(TASK REQUIREMENTS):
Copy the lines from the start of the records below through the line containing "A = (0.556, 0.831); B = (0.831, -0.556)", both included, and leave out the pictures.

(MATERIAL FOR THE TASK):
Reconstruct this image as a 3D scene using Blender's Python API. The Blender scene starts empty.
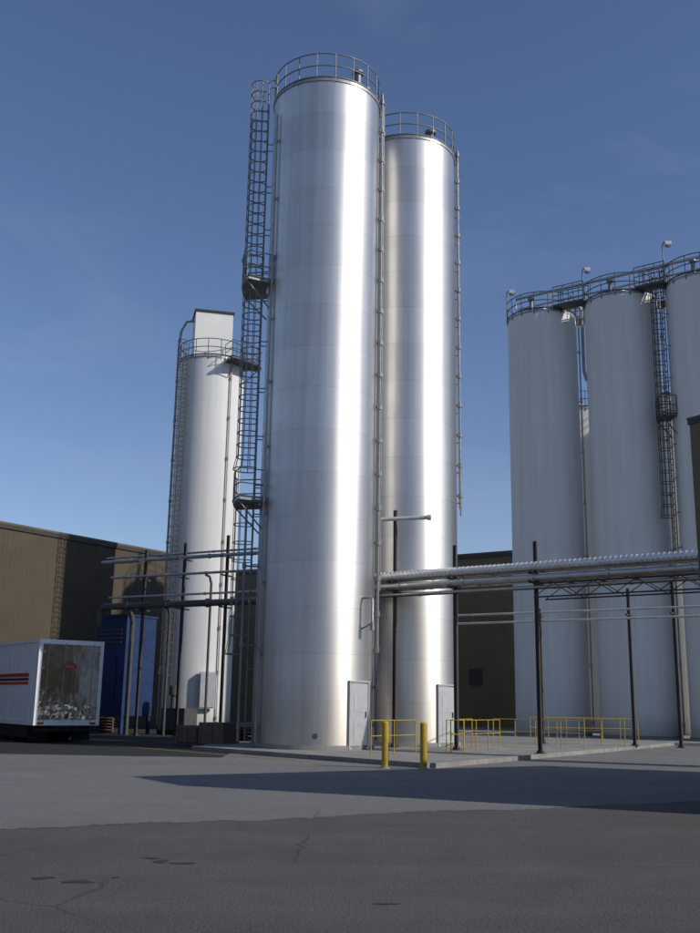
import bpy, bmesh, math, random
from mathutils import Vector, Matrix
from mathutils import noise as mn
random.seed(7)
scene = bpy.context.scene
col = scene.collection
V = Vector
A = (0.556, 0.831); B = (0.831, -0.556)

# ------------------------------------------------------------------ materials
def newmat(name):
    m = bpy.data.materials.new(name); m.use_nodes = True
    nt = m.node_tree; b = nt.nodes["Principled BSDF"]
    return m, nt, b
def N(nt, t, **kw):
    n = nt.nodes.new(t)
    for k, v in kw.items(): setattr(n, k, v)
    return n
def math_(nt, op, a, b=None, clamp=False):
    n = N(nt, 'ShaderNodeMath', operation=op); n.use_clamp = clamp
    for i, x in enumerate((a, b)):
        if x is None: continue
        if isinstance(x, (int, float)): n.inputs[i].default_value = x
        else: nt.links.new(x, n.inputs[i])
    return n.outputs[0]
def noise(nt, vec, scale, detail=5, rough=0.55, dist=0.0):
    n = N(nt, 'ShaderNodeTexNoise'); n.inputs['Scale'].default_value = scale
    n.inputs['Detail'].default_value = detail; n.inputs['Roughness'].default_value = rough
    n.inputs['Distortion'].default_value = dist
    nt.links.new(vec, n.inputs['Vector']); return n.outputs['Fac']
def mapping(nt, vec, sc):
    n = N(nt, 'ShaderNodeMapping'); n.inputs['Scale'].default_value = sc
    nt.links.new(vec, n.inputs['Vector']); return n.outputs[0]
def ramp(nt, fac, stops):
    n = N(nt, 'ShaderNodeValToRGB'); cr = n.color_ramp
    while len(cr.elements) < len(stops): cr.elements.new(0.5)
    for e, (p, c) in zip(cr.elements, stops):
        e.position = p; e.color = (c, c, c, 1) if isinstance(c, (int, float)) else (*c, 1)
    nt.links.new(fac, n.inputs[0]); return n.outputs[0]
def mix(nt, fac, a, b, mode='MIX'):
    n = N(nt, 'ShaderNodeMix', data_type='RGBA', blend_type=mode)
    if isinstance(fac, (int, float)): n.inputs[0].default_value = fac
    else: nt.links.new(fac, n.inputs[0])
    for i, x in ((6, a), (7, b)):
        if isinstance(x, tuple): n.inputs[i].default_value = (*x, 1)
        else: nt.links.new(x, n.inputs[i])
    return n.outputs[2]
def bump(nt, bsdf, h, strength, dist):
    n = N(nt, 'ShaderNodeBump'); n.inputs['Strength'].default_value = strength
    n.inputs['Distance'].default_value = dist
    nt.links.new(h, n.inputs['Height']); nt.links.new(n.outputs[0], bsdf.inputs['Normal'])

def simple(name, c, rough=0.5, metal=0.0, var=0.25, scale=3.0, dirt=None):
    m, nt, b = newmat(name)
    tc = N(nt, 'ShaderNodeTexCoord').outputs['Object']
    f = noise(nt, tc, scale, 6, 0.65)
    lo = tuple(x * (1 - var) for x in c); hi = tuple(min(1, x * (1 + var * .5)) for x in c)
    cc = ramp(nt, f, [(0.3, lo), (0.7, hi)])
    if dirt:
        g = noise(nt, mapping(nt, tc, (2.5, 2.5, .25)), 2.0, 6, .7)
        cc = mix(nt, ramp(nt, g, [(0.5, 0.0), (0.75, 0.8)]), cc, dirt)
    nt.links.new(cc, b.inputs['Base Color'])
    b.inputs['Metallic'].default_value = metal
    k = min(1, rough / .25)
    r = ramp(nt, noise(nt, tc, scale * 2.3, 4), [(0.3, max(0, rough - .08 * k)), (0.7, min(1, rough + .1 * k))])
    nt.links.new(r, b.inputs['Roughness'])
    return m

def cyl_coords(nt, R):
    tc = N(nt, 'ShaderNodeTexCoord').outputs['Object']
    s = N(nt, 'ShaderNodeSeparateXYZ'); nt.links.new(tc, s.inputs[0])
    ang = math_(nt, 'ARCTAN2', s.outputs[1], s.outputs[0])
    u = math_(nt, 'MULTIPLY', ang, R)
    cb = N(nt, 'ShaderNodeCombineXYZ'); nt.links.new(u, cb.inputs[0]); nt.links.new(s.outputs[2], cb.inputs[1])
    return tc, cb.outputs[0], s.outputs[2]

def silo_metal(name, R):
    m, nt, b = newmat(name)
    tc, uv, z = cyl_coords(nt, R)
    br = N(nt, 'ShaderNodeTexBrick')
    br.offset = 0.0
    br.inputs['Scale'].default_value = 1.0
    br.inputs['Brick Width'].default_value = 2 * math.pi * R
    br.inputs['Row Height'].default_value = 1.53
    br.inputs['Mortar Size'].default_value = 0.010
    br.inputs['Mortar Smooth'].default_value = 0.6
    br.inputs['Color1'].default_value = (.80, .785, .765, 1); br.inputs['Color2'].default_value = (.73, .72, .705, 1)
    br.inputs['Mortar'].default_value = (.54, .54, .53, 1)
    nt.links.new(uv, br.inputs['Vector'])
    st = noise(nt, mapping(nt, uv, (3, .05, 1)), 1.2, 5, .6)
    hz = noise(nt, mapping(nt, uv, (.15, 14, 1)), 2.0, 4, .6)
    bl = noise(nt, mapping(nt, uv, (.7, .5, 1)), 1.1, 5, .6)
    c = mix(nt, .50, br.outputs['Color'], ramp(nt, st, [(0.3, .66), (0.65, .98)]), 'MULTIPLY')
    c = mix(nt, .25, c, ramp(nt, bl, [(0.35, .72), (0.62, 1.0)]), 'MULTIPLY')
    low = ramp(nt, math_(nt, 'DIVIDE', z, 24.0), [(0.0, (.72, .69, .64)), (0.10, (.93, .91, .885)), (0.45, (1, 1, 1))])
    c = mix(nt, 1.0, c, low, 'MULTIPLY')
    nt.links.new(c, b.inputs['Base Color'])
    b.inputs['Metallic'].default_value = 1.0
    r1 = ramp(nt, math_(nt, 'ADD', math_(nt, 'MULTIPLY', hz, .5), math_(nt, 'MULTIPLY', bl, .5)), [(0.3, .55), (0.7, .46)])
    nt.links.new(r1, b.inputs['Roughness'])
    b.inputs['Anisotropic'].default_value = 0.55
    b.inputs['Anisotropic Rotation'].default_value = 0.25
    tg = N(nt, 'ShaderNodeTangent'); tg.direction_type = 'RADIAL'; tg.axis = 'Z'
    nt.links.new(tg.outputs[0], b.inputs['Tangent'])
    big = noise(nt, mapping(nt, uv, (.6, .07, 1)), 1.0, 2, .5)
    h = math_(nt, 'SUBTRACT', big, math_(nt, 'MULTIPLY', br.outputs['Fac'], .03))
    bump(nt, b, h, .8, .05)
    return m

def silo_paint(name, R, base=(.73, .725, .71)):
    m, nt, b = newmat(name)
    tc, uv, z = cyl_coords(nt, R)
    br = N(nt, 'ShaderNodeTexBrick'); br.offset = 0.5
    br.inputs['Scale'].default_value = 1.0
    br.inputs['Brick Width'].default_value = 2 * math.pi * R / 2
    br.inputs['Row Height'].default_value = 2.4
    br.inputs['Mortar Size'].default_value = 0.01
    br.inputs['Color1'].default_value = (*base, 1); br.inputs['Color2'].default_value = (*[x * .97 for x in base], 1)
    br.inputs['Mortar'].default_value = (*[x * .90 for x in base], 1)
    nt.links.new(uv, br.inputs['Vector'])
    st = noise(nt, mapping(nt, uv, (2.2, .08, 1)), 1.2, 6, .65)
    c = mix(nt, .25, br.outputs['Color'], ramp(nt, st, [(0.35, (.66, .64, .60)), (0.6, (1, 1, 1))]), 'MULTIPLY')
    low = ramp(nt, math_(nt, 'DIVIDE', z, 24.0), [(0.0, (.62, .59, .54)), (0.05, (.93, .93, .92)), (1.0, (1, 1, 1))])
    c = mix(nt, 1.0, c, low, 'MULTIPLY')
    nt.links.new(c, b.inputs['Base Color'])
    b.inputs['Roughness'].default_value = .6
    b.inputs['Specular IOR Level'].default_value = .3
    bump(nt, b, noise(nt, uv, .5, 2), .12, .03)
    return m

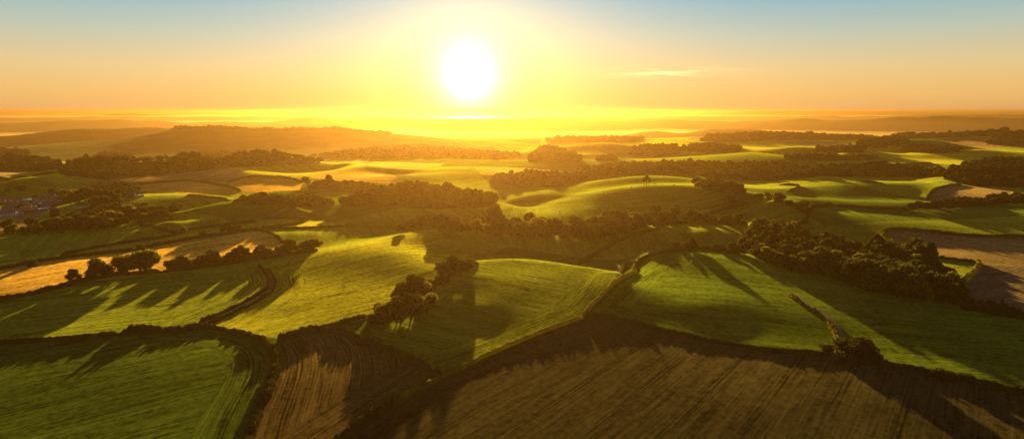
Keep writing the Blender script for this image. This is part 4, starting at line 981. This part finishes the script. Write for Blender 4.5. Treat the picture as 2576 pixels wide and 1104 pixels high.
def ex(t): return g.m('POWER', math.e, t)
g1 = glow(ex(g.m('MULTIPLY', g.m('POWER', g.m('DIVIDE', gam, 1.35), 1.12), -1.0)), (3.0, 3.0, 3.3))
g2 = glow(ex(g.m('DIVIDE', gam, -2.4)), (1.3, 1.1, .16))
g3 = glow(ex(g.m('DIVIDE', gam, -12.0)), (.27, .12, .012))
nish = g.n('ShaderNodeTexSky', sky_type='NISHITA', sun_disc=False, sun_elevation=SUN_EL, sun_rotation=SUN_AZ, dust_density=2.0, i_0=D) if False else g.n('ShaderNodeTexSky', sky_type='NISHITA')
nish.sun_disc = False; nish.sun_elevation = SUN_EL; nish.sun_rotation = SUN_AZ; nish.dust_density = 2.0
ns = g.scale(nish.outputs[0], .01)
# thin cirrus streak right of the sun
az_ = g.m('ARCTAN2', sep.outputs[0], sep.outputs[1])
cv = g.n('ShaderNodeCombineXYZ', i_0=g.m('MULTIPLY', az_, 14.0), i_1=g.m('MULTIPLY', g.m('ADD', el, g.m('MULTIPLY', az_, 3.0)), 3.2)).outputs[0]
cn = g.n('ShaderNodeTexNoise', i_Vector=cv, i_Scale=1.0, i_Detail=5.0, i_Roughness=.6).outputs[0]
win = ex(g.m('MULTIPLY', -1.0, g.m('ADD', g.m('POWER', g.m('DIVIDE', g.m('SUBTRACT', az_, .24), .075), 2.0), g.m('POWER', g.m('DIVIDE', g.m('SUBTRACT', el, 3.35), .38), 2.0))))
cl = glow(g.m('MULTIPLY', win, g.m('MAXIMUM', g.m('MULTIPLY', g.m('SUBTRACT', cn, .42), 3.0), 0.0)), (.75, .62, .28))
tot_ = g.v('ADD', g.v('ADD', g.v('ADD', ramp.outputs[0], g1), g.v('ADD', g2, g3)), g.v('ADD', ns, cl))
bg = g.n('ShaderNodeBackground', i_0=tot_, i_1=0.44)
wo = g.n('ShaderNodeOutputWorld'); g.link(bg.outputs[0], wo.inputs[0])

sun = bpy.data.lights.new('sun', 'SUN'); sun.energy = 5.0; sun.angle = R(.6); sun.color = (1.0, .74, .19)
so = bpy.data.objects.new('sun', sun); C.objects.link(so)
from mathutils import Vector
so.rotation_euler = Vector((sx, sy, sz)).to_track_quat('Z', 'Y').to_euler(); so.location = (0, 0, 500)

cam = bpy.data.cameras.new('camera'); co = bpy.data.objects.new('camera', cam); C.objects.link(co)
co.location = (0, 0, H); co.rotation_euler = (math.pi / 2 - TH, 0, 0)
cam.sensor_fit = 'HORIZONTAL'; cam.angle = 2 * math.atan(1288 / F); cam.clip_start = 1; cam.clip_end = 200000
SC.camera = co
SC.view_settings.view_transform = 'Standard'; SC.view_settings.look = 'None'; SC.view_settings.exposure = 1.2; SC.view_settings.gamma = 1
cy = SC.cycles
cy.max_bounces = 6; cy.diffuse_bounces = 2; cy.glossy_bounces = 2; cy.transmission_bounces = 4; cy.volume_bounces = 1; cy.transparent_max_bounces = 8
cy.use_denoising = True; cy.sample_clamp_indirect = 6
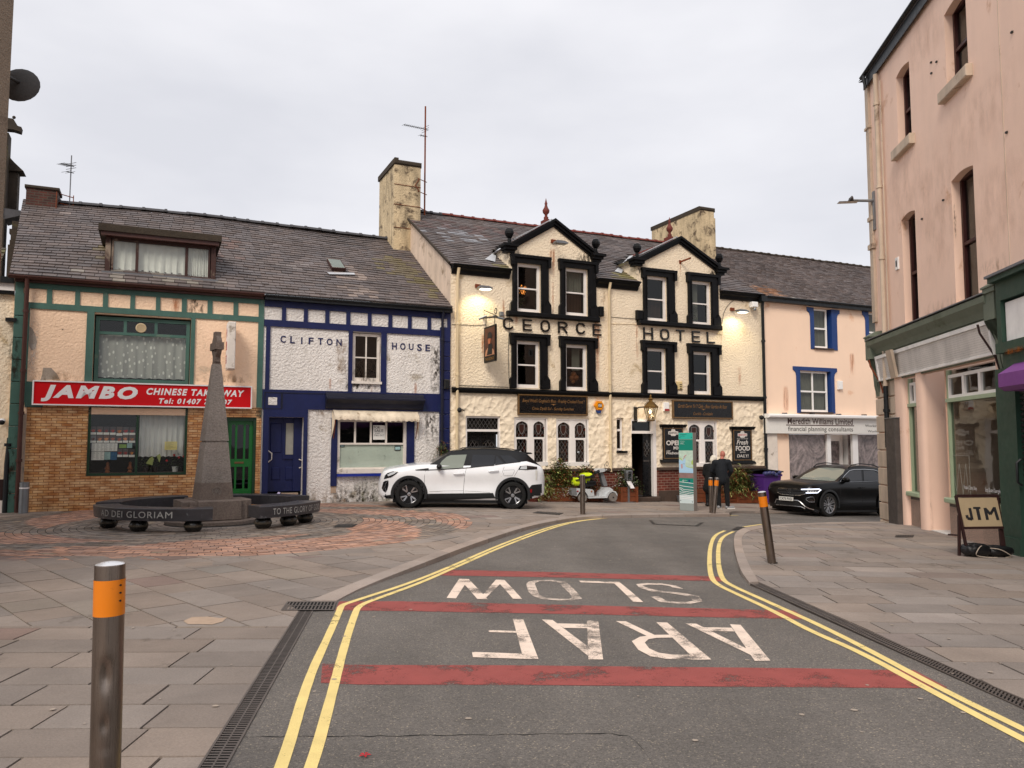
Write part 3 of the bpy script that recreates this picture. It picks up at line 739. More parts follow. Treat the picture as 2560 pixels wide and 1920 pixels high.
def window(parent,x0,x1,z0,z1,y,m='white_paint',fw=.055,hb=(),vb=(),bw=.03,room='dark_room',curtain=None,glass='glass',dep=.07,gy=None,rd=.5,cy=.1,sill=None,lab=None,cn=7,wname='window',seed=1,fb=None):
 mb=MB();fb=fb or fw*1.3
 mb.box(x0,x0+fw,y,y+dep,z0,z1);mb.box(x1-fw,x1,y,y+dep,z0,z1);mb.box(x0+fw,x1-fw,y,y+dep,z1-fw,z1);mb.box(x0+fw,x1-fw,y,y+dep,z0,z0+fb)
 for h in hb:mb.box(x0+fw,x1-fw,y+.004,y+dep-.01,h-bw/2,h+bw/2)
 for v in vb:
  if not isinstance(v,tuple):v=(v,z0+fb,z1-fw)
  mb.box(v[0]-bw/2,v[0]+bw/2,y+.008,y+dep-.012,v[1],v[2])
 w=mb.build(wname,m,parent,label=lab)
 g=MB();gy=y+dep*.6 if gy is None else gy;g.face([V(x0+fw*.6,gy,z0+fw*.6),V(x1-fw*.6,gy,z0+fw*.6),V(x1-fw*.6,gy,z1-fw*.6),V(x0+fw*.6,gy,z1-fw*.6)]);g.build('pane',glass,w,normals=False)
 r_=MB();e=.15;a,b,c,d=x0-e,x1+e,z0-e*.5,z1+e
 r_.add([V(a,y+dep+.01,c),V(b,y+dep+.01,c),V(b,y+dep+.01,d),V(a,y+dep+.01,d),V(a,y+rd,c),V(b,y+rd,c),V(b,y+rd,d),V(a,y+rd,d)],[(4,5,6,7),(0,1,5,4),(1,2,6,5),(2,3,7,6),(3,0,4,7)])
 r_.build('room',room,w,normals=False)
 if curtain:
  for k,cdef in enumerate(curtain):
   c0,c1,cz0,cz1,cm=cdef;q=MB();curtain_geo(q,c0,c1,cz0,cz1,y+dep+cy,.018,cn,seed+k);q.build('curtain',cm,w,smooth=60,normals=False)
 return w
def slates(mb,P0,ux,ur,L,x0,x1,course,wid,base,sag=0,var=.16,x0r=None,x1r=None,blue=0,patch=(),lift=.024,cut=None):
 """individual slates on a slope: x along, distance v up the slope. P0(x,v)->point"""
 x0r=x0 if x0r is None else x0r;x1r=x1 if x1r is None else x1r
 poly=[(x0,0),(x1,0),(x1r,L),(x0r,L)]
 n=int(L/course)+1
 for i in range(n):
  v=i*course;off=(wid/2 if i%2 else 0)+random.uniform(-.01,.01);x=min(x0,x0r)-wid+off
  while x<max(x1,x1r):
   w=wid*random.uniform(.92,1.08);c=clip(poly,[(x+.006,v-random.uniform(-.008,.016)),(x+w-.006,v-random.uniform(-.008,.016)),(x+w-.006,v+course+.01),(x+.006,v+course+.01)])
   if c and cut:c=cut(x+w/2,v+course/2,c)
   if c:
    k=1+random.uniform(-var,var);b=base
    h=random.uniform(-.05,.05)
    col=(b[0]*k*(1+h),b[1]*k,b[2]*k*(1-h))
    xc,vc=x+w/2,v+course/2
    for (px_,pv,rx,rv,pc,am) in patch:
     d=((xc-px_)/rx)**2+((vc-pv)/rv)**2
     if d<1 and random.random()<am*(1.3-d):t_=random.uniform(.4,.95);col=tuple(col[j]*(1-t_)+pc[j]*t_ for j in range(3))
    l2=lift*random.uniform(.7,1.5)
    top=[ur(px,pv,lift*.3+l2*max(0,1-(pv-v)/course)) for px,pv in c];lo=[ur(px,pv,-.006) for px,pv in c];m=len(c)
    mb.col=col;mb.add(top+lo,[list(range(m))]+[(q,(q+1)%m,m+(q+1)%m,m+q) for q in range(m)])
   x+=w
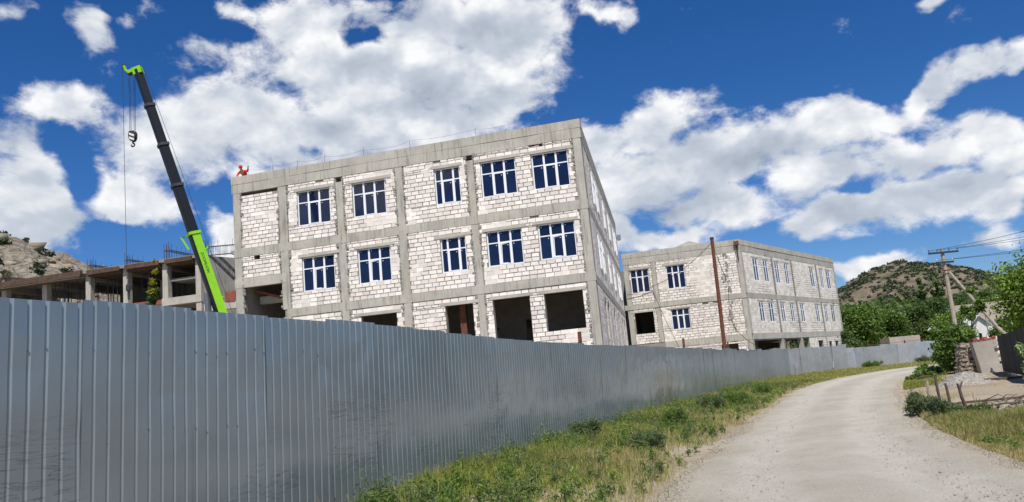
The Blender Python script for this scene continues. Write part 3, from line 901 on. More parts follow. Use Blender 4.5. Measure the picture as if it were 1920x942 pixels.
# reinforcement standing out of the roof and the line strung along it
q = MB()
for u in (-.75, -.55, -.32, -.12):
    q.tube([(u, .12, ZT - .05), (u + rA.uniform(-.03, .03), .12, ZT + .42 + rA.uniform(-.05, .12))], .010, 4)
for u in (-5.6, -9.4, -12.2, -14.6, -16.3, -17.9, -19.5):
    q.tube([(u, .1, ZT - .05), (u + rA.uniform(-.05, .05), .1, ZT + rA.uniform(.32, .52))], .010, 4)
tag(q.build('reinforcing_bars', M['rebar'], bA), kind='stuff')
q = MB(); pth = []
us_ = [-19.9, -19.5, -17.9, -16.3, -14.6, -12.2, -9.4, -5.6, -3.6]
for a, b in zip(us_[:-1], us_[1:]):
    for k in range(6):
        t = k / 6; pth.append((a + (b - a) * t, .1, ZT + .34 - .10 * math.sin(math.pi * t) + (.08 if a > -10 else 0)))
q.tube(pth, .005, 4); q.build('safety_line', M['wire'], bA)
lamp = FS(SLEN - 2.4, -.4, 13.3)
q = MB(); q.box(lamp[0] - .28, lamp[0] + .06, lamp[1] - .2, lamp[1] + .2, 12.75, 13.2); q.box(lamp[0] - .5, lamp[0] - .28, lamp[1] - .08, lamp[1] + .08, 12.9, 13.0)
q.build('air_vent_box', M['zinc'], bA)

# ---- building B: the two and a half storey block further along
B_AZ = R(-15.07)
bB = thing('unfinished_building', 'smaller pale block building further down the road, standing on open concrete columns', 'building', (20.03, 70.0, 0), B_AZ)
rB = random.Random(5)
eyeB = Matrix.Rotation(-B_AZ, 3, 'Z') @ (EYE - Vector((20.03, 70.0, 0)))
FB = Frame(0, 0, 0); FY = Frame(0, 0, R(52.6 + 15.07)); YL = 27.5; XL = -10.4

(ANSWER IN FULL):
Reconstruct this image as a 3D scene using Blender's Python API. The Blender scene starts empty.
import bpy, bmesh, math, random
from mathutils import Vector, Matrix
from mathutils import noise as mn
random.seed(7)
scene = bpy.context.scene
col = scene.collection
V = Vector
A = (0.556, 0.831); B = (0.831, -0.556)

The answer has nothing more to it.